The traditional gatekeepers of old media — music publishers, broadcasters and movie studios — are being challenged by internet driven distribution platforms that have the power to disintermediate the middle-man. The same is possible for print media, too, where platforms like Mirror enables authors to crowdfund to write their books. Owners of tokens in the novel will share in the profits of the work.

There’s also innovation happening in what a book even is. Woodbury has spotted that serialized fiction has been popular for years in China. “Many books are updated daily, with readers paying in bite-sized chunks for the next portion (typically per 1,000 words). Readers are able to give the author real-time feedback: the next ‘chapter’ can incorporate immediate feedback from fans.

“This model leads to ever-longer books: one of China’s most popular books is ongoing, but has reached 10,000 chapters and is 46 times as long as the entire Harry Potter series,” says Woodbury. “This also leads to compelling economics for authors: a popular serialized fiction author named Zhang Wei earned $15.8 million in micropayments.

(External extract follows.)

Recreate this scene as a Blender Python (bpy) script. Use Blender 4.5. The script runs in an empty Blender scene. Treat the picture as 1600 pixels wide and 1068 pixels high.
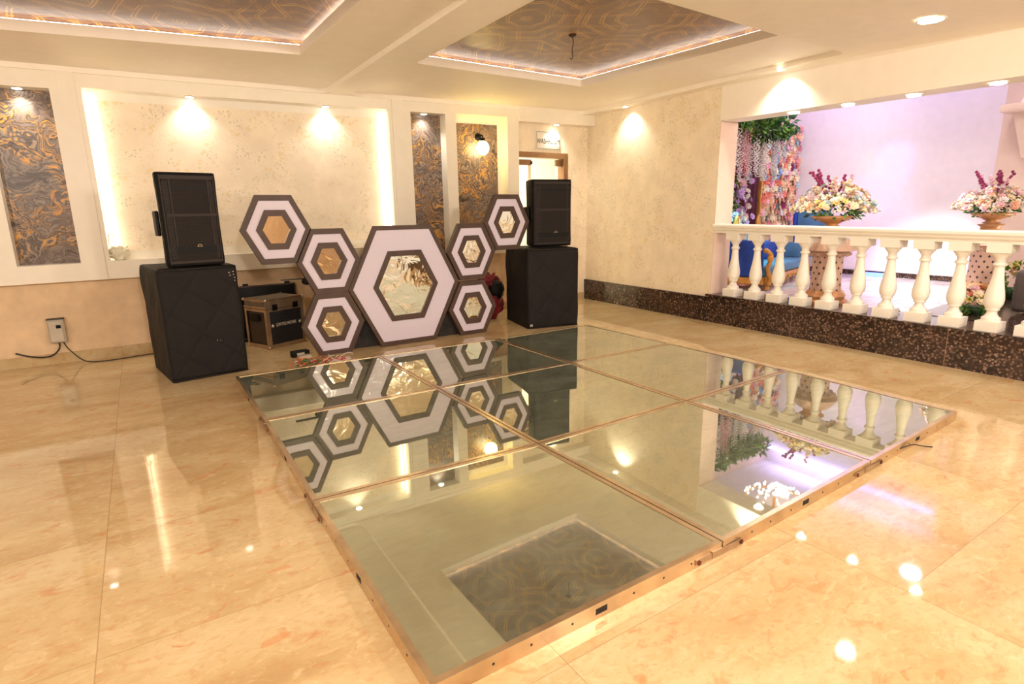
import bpy, bmesh, math, random
from mathutils import Vector, Matrix, noise
from mathutils.geometry import delaunay_2d_cdt
random.seed(7)
SC = bpy.context.scene
COL = SC.collection
pi = math.pi

# ------------------------------------------------------------------ camera, world, lights, exposure
YAW, PITCH, ROLL, CAMZ, FPX = .5727, .2252, -.0165, 1.3101, 886.13
def cam_axes():
    cy, sy, cp, sp = math.cos(YAW), math.sin(YAW), math.cos(PITCH), math.sin(PITCH)
    f = Vector((sy*cp, cy*cp, -sp)); r = Vector((cy, -sy, 0)); u = r.cross(f)
    cr, sr = math.cos(ROLL), math.sin(ROLL)
    return cr*r+sr*u, -sr*r+cr*u, f
_r, _u, _f = cam_axes()
cd = bpy.data.cameras.new('camera'); cam = bpy.data.objects.new('camera', cd); COL.objects.link(cam)
cam.matrix_world = Matrix(((_r.x, _u.x, -_f.x, 0), (_r.y, _u.y, -_f.y, 0), (_r.z, _u.z, -_f.z, CAMZ), (0, 0, 0, 1)))
cd.sensor_width = 36; cd.lens = FPX/1600*36; cd.clip_start = .05
SC.camera = cam
SC.view_settings.view_transform = 'Standard'; SC.view_settings.look = 'None'
SC.view_settings.exposure = 0.11; SC.view_settings.gamma = 1
w = bpy.data.worlds.new('world'); SC.world = w; w.use_nodes = True
w.node_tree.nodes['Background'].inputs[0].default_value = (1, .86, .72, 1)
w.node_tree.nodes['Background'].inputs[1].default_value = 1.0

WARM = (1, .87, .74)
def area(name, loc, size, power, color=WARM, rot=(0, 0, 0), spread=pi, shape='DISK', sy=None):
    d = bpy.data.lights.new(name, 'AREA'); d.shape = shape; d.size = size; d.energy = power; d.color = color
    if sy: d.size_y = sy
    d.spread = spread
    o = bpy.data.objects.new(name, d); COL.objects.link(o); o.location = loc; o.rotation_euler = rot
    return o
def spot(name, loc, target, power, color, angle, blend=.5, radius=.04):
    d = bpy.data.lights.new(name, 'SPOT'); d.energy = power; d.color = color; d.spot_size = math.radians(angle)
    d.spot_blend = blend; d.shadow_soft_size = radius
    o = bpy.data.objects.new(name, d); COL.objects.link(o); o.location = loc
    o.rotation_euler = (Vector(target)-Vector(loc)).to_track_quat('-Z', 'Y').to_euler()
    return o
# fill lights added out of view, behind and beside the camera, to brighten the room
for k, (x, y, tilt, pw) in enumerate([(-2.2, -1.2, 1.28, 72), (.3, -1.2, 1.28, 72), (2.8, -1.2, 1.28, 72), (4.6, -1.6, 1.2, 62), (-2.6, 1.2, 0, 20), (3.4, .4, 0, 6), (.6, .4, 0, 10), (-2.6, 3.6, 0, 20)]):
    area('ceiling_and_fill_light', (x, y, 2.34), .3, pw, WARM, (tilt, 0, 0))
area('ceiling_and_fill_light', (1.2, -3.2, 2.3), .3, 55, WARM, (-1.0, 0, 0))  # added fill, brightens the front wall that the hexagon mirrors reflect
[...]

“This model is coming to the West. Radish is a startup that offers ‘bite-sized fiction,’ allowing fans to discover and consume serialized stories in their favorite genres.”

Royalty-Free Sounds

Similar dynamics are happening in music publishing. Woodbury singles out Splice, a platform where artists can sell royalty-free sounds as component parts, “atomic units that can be assembled by other creators into fresh works.”

Other similar platforms include Artlist, Epidemic Sounds, and Royalty Exchange. Artists that work through Epidemic Sounds can earn between $1,000 and $5,000 per track. Not only that, but after each quarter, Epidemic also divvies up $2 million in bonuses to artists, proportional to how their creations perform.

Splice has four million users and costs $9.99 a month, giving access to two million sounds, all royalty-free. They have paid out $40 million to artists and “pens the doors for literally anyone to become a producer.”

UGC Powered Up

User Generated Content can be text, audio, or video and traverses different categories. But Woodbury argues UGC is a uniquely “internet-native” form of content that is inescapable and ever-growing because it’s becoming easier and easier to create.

Take CapCut, an editing app that powers many TikTok trends. CapCut was downloaded over 250 million times last year — the ninth most downloaded app globally ahead of Spotify.

Or video editing software like VEED and Kapwing that offer editing tools that are both powerful and accessible.

“What VEED does for video, Descript does for audio. Editing a podcast on Descript is like magic — I can type in a sentence I want to add, and Descript synthetically generates my voice to speak that sentence. Or, with the click of a button, I can remove vocalized pauses like ‘um’ and ‘like.’”

Those involved in the reinventing of UGC are part of a long list, including some of the biggest companies in the world: Roblox, Unity, Snap, TikTok, and Epic Games’ Unreal Engine.

“The trend is clear: UGC is the lifeblood of internet platforms and will only grow in volume over time. Technology is making UGC easier and faster for everyone, opening the floodgates to creation.”